The thing is real slim: large font and small pages and bottom margins fit for taking notes in. But, one of Pharaoh's lean calves it is not. McCann stacks and packs the first hundred pages with memories and very little dialogue, which equals a slower, richer read. I thought I had the story pegged as a Gatsby-esque quest-to-understand-great-person - because,to my credit, the novel opens this way. A son revisits his wretchedly aged father (this novel scores high on the OH GOD-ometer, meaning it's incredibly gross at points: farting, peeing in the tea-cup in the sink, men reaching through the hole in their overcoats so they can masturbate in public, toothless men, hemorrhoids and mirrors; there's no airbrushing of anything, it's like the anti-Precious Moments. It's like Precious Moments if Precious Moments were a series of figurines about your aging father's gout)
- where was I? -
a son revisiting his WRETCHEDLY aging father, inter-spliced with stories of WHEN MAN WAS GREAT. This is an incredibly common narrative device. Most writers bear intense insight but have less than exotic lives. And as readers, we can understand the average-person-narrator and share in their fascination of the GREAT PERSON. If the narrator were the GREAT PERSON, that might be interesting, but then again, the having of greatness and the articulation of it are often two very different skill sets. But at least with the example of Gatsby, Nick's interactions happen in real time, and so Gatsby carries forward Nick's less than fascinating life. But in "Songdogs," all the exotic things happen in the past, and I found myself - at first - mostly wanting the camera to cut away from the narrator.
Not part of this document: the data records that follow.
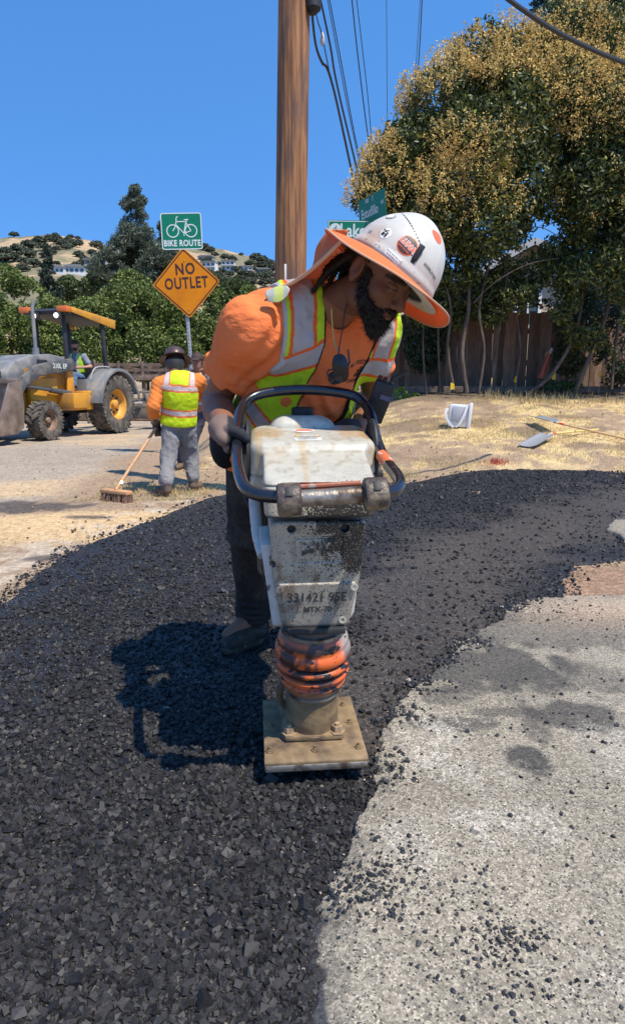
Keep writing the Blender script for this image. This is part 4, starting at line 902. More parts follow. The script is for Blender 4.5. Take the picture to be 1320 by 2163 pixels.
# ---- shirt
SH_O = (.78, .190, .058)
def sleeve(p, S_, E_, n_, rt=.10, fr=.56):
    e = S_ + (E_ - S_) * fr; ax_ = nrm(E_ - S_); d = cone(p, S_ + V(0, 0, .002), e, .062, .086)
    cut = (p.x - e[0]) * ax_[0] + (p.y - e[1]) * ax_[1] + (p.z - e[2]) * ax_[2]
    return smax(d, cut, .006)
def shirt_f(p):
    d = torso_f(p, .011); d = smin(d, ell(p, (-.137, 2.36, .88), (.192, .150, .14)), .05)
    d = smin(d, sleeve(p, RS, RE, 0), .09); d = smin(d, sleeve(p, LS, LE, 0) + .014, .045)
    b, a, c = loc(p, TO, TM)
    sd_ = nrm(RE - RS); u_ = p.x * sd_[0] + p.y * sd_[1] + p.z * sd_[2]; rdg = 1 - np.abs(fbm((p.x - u_ * sd_[0]) * 15 + u_ * 3, (p.y - u_ * sd_[1]) * 15, (p.z - u_ * sd_[2]) * 15 + 2 * np.sin(u_ * 9), f=1, o=2, seed=77)) * 2.6; d = d + fold(p, 5, .006, 11) - .0060 * np.clip(rdg, 0, 1) + .004 * np.sin((a * 1.2 + b * .9) * 55 + 4 * np.sin(b * 20)) * sstep(-a, -.12, .1) + .005 * np.sin((a - 1.6 * b) * 60) * np.exp(-((b + .17) / .07) ** 2)
    neck = ell(p, T_(.03, .215, .055), (.054, .072, .060), TM); d = smax(d, -neck, .006)
    return smax(d, .800 - p.z, .006)
def shirt_c(v):
    c = np.tile(np.array(SH_O), (len(v), 1)); b, a, cc = loc(Pt(*v.T), TO, TM); n_ = fbm(v[:, 0], v[:, 1], v[:, 2], f=12, o=3)
    c = c * (1 + .06 * n_[:, None]); ring = np.abs(ell(Pt(*v.T), T_(.03, .215, .055), (.054, .072, .060), TM) - .010); return mx3(c, (.60, .12, .03), (ring < .0015) * 1.)
m_shirt = mat('orange_jersey', attr=True, rough=.85, bump=.75, bscale=13, bdist=.022, spec=.15, stretch=(1, .6, 1.5), detail=5)
shirt = sdf('shirt', shirt_f, (-.46, 1.86, .77), (.34, 2.56, 1.42), .005, m_shirt, wk, shirt_c)
# ---- high visibility vest
def vest_solid(p, o):
    b, a, c = loc(p, TO, TM); d = torso_f(p, .020 + o); d = smin(d, cone(p, LS + TA * .02, LS + (LE - LS) * .35 - TB * .02, .078 + o, .088 + o), .03); d = smin(d, ell(p, (-.137, 2.36, .95), (.20 + o, .160 + o, .09)), .05)
    fl = .010 * np.sin(b * 42 + 5 * a) * sstep(-a, .0, .25); d = d + fold(p, 8, .012, 11) - .006 * np.clip(1 - np.abs(fbm(p.x + p.z, p.y, p.z - p.x, f=10, o=2, seed=78)) * 2.4, 0, 1) ** 2 + fl - .012 * sstep(-a, .05, .25)
    return d, a, b, c
def vest_f(p):
    d, a, b, c = vest_solid(p, 0)
    inR = (-.018 - .22 * np.clip(.12 - a, 0, .4)); inL = (.168 - .24 * np.clip(.10 - a, 0, .4))            # front opening
    op = np.maximum(np.maximum(inR - b, b - inL), -c - .0 - .35 * (a - .10)) ; op = np.maximum(op, -c - .05)
    d = smax(d, -op, .003)
    neck = ell(p, T_(.03, .215, .02), (.060, .10, .09), TM); d = smax(d, -neck, .003)
    arm = np.maximum(np.abs(b) - (.152 + .30 * np.clip(.10 - a, 0, .20) + .25 * np.clip(.02 - a, 0, .2)), -(a + .02)); d = smax(d, np.where(a > -.08, np.abs(b) - (np.where(b > 0, .30, .150) + .55 * np.clip(.05 - a, 0, .3)), -1.), .003)
    return smax(d, .905 - p.z + .25 * b, .003)
LIME = (.50, .72, .02); SIL = (.43, .40, .38); VOR = (.80, .13, .02); PIP = (.02, .018, .018)
def vest_c(v):
    p = Pt(*v.T); b, a, c = loc(p, TO, TM); n_ = fbm(v[:, 0], v[:, 1], v[:, 2], f=10, o=3)
    C_ = np.tile(np.array(LIME), (len(v), 1)) * (1 + .07 * n_[:, None])
    ins = np.where(b < 0, -.018 - .22 * np.clip(.12 - a, 0, .4) - b, b - (.168 - .24 * np.clip(.10 - a, 0, .4)))   # distance from the front opening
    front = c > -.03
    bandc = np.where(b < 0, .010 + .55 * (b + .19), .02 - .2 * (b - .15))           # centre line of the cross band
    # shoulder band
    sh = np.where(b < 0, b + .090 + .0 * a, .212 - b); mS = (a > bandc) & (np.abs(sh) < .030)
    mO = (a > bandc) & (np.abs(sh) < .041)
    C_ = mx3(C_, VOR, mO * 1.); C_ = mx3(C_, SIL, mS * 1.)
    h = a - bandc; C_ = mx3(C_, VOR, (np.abs(h) < .040) * 1.); C_ = mx3(C_, SIL, (np.abs(h) < .028) * 1.)
    side = np.where(b < 0, b + .175, .185 - b); h2 = a + .20 + .9 * (b + .15) * (b < 0); C_ = mx3(C_, VOR, (np.abs(h2) < .042) * (b < -.09) * 1.); C_ = mx3(C_, SIL, (np.abs(h2) < .030) * (b < -.09) * 1.)
    gr_ = fbm(v[:, 0], v[:, 1], v[:, 2], f=26, o=4, seed=6); C_ = C_ * (1 - .22 * sstep(gr_, .05, .45))[:, None]
    C_ = mx3(C_, PIP, (ins < .0065) * front * (ins > -.02) * 1.)
    ed = np.where(a > -.08, np.where(b > 0, .30, .150) + .55 * np.clip(.05 - a, 0, .3) - np.abs(b), 1.); C_ = mx3(C_, (.45, .44, .40), (ed < .010) * 1.)
    return C_
m_vest = mat('vest_mesh_fabric', attr=True, rough=.65, bump=.6, bscale=20, bdist=.014, detail=6, spec=.3, transl=.12)
vest = sdf('vest', vest_f, (-.40, 1.86, .86), (.34, 2.58, 1.42), .0034, m_vest, wk, vest_c)
# ---- logo on the shirt
sbv = bvh_of(shirt); m_logo = mat('dark_print', (.06, .018, .012), .8); m_logo2 = mat('orange_thread', (.45, .10, .03), .8)
def hit(px, py, bv): o_ = V(0, 0, CAM_H); h_ = bv.ray_cast(Vector(o_), Vector(nrm(P(px, py, 1.0) - o_)), 5); return np.array(h_[0]), np.array(h_[1])
def sdecal(name, vs, fs, px, py, m_, off=.0015, tilt=0):
    c, n_ = hit(px, py, sbv); return decal(name, vs, fs, sbv, c, nrm(TB + tilt * TA), nrm(TC + .3 * n_), m_, shirt, off)
vs, fs = text_arrays('AL TOCCOLI', .021, bold=.0005, squeeze=.74); vs = [(x, y - 6.0 * x * x + .0) + (0,) for x, y, z in vs]; sdecal('logo_lettering', vs, fs, 762, 764, m_logo, tilt=-.14)
vs, fs = text_arrays('CONSTRUCTION', .0140, bold=.0004, squeeze=.76); sdecal('logo_lettering', vs, fs, 750, 802, m_logo, tilt=-.14)
fig = [([(-.013, -.02), (.012, -.02), (.010, -.006), (-.009, -.006)], 0), ([(-.006, -.005), (.006, -.005), (.008, .008), (-.005, .010)], 0), ([(-.002, .012), (.006, .012), (.008, .020), (.001, .022)], 0), ([(-.010, .004), (-.004, .008), (-.004, .011), (-.012, .008)], 0), ([(.006, .006), (.013, .012), (.012, .015), (.005, .010)], 0)]
vs = []; fs = []
for q, _ in fig: k = len(vs); vs += [(x, y) for x, y in q]; fs.append(list(range(k, k + len(q))))
sdecal('logo_figure', vs, fs, 756, 784, m_logo, tilt=-.14)
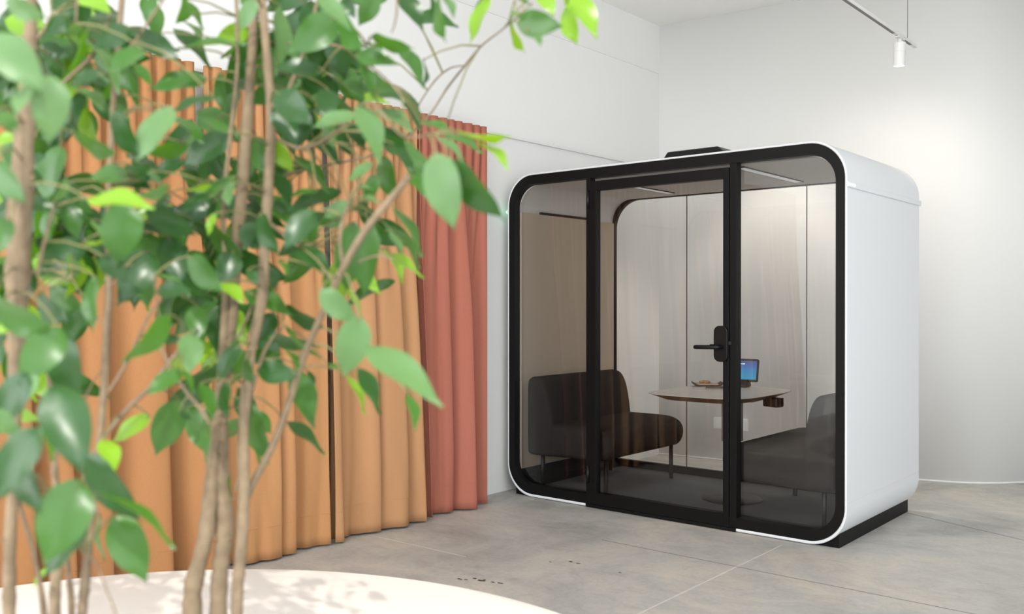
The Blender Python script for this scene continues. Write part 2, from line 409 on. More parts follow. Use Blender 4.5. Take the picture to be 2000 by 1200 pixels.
# ------------------------------------------------------------------ meeting pod
pod = empty('meeting_pod', 'white rounded meeting pod with black frame, glass front and two sofas inside', 'office pod', (1.15, .6, 0))
W = 2.305
OUT = rr(-.012, W+.012, .004, 2.174, .21, 16); FO_ = rr(0, W, .022, 2.162, .2, 16)
part(MB().ring(OUT, FO_, -.002, 1.232), 'shell', M['shell'], pod, smooth=True, auto=True, bevel=.006)
FIN = rr(.05, 2.257, .082, 2.10, .15, 16)
part(MB().ring(FO_, FIN, 0, .055), 'front_frame', M['black'], pod, smooth=True, auto=True)
LIN = rr(.05, 2.257, .04, 2.10, .17, 16, .08)
part(MB().ring(FO_, LIN, .056, 1.19), 'lining', M['lining'], pod, smooth=True, auto=True)
BIN = rr(.064, 2.243, .098, 2.094, .215, 16, .05)
part(MB().ring(FO_, BIN, 1.191, 1.228), 'back_frame', M['black'], pod, smooth=True, auto=True)
part(MB().box(.052, .062, .06, 1.189, .17, 1.925), 'wall_panel', M['panel'], pod)
part(MB().box(2.245, 2.255, .06, 1.189, .17, 1.925), 'wall_panel', M['panel'], pod)
SKP = [(.0505, .168), (.064, .168), (.064, .12), (.075, .085), (.10, .058), (.135, .047), (.135, .0435), (.09, .05), (.0505, .11)]
part(MB().prism(SKP, .06, 1.189), 'skirting', M['dark'], pod)
part(MB().prism([(W+.002-x, z) for x, z in SKP[::-1]], .06, 1.189), 'skirting', M['dark'], pod)
part(MB().box(.0505, .066, .27, .84, 1.926, 1.942), 'vent_slot', M['dark'], pod)
part(MB().box(.07, 2.235, .056, 1.19, .0405, .046), 'carpet', M['carpet'], pod)
for sx in (0, 1):
    X = (lambda x: x) if sx == 0 else (lambda x: W-x)
    part(MB().prism([(X(.039), 0), (X(.039), .085), (X(.06), .072), (X(.10), .046), (X(.17), .022), (X(.17), 0)], .031, 1.178), 'plinth', M['black'], pod)
part(MB().box(.17, W-.17, .031, 1.178, 0, .003), 'base_board', M['black'], pod)
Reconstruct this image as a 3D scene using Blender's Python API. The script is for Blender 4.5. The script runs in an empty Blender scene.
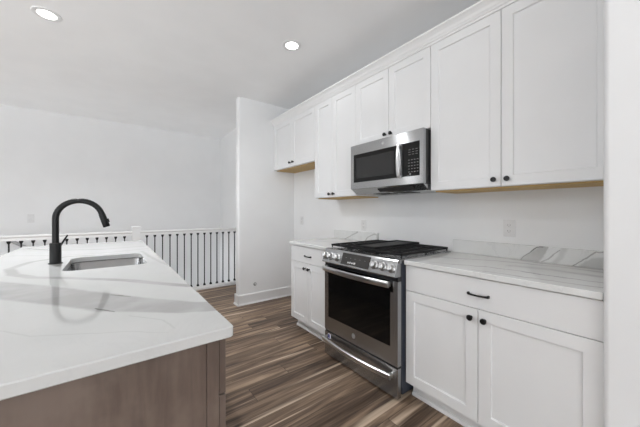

But, NO SPOILERS, McCann inverts this convention excellently, and I found myself quite moved by this story of fathers and sons and the gulf between them.
Like any McCann novel, Songdogs contains a real banquet of startling phrases and how-the-hell-did-he-think of this type details. I kept imaging myself in front of a blank page, wondering from what cistern I would draw all of these experiences from. I've read interviews where McCann suggests to "write what you don't know," and his globe-trotting novels normally take this advice as sacrosanct, however, I couldn't help but see the young author's own experience in the pages. McCann himself took a tour of America by bicycle in the 90's and spent time in places like Wyoming. This is far from Roman a Clef, but it still contains more of his raw experience, from my mind.
The novel raises many questions, but like all good art, provide few answers. How tethered are we to place? Why do we find the past so much more captivating than the present? Where did we go wrong? Is there any hope for us in this beautiful, absurd world? Can we make amends? Like the novel itself, I know I'll tuck a number of things from this book in my pocket, carry them around a while. Follow the dead a spell.